*TASK DIRECTIONS*
Return verbatim everything from the first line through the line that contains "random.seed(7)", and stop there.

*DATA SECTION*
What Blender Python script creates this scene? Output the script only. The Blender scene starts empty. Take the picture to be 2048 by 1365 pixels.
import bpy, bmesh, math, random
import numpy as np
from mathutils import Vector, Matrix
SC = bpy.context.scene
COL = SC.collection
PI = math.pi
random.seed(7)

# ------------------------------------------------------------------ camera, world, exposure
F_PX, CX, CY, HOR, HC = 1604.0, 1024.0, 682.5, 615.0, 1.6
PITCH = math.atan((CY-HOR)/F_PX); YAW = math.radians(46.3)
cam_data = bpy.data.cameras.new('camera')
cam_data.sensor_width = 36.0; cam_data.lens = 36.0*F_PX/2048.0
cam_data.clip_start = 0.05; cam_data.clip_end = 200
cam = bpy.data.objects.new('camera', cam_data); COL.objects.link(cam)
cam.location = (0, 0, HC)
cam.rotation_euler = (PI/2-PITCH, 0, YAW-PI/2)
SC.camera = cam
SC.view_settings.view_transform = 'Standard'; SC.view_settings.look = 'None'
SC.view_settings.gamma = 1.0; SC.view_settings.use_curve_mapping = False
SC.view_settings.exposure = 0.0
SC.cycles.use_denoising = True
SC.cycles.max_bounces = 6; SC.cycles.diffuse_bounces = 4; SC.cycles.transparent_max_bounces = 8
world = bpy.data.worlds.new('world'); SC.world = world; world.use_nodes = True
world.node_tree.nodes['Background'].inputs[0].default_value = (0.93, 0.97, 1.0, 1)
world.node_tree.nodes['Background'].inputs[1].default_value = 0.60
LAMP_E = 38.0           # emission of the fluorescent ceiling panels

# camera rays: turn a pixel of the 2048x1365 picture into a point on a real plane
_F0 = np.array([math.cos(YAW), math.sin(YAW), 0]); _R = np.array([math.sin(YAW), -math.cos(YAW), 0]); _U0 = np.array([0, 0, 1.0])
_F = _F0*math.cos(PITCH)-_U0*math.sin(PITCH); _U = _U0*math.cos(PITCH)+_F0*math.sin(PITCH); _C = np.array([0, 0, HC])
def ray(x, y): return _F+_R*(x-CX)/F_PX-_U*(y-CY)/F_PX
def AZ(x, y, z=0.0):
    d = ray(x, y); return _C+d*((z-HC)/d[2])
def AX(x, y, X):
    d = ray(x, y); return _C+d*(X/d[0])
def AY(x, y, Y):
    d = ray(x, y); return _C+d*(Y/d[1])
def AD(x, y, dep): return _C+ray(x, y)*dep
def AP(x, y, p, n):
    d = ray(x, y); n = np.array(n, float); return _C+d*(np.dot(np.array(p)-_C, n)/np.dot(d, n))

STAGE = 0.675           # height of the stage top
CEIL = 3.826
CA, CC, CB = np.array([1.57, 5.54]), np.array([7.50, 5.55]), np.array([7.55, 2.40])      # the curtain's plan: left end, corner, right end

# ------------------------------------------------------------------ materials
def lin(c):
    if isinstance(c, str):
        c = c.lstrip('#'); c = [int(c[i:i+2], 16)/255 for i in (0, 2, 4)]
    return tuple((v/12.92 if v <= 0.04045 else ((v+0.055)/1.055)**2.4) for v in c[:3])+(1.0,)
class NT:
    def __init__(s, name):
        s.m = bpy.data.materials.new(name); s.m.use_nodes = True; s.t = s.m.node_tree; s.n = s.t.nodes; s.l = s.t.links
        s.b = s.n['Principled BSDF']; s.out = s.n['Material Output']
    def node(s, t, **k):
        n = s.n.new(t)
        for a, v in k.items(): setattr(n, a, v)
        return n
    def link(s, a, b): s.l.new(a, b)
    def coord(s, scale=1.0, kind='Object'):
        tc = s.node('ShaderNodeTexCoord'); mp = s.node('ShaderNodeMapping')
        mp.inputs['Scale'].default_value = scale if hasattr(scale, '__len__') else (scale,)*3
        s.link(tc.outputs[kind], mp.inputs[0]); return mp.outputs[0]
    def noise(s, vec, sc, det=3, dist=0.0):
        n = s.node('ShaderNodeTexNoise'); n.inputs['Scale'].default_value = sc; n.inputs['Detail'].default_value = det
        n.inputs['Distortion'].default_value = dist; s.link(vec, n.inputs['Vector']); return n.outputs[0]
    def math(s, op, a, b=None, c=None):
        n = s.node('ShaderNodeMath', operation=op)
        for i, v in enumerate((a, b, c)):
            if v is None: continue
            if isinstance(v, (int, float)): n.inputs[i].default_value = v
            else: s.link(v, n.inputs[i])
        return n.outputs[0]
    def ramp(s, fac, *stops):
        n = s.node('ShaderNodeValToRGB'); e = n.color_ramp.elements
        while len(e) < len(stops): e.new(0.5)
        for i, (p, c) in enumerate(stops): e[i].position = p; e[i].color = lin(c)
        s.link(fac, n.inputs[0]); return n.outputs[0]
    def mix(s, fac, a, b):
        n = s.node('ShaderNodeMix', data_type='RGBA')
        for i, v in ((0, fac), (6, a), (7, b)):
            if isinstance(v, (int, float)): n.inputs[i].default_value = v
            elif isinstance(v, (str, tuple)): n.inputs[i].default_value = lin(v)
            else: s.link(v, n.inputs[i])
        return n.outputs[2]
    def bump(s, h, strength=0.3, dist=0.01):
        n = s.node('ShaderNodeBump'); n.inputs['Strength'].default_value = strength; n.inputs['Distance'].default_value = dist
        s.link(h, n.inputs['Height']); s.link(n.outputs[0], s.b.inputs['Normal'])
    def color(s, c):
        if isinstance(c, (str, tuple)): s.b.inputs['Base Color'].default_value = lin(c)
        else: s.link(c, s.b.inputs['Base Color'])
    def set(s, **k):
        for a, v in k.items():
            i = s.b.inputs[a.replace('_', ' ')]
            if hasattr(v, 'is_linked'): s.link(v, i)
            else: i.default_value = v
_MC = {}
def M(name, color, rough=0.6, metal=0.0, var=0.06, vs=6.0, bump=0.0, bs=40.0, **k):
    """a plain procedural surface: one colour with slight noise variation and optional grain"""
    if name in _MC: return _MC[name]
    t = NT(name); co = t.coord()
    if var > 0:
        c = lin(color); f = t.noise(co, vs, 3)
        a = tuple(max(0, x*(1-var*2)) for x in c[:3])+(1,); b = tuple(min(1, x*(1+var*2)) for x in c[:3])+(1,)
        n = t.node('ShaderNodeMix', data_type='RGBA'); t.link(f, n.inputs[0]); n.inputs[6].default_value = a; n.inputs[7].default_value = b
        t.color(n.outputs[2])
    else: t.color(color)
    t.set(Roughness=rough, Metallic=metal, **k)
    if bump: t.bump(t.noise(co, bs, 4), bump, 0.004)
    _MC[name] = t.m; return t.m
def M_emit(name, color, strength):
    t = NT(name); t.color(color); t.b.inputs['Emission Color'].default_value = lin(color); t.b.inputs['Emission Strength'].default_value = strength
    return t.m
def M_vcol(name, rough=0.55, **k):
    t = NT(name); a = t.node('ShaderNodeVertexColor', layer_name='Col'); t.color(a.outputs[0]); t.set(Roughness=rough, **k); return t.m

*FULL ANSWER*
What Blender Python script creates this scene? Output the script only. The Blender scene starts empty. Take the picture to be 2048 by 1365 pixels.
import bpy, bmesh, math, random
import numpy as np
from mathutils import Vector, Matrix
SC = bpy.context.scene
COL = SC.collection
PI = math.pi
random.seed(7)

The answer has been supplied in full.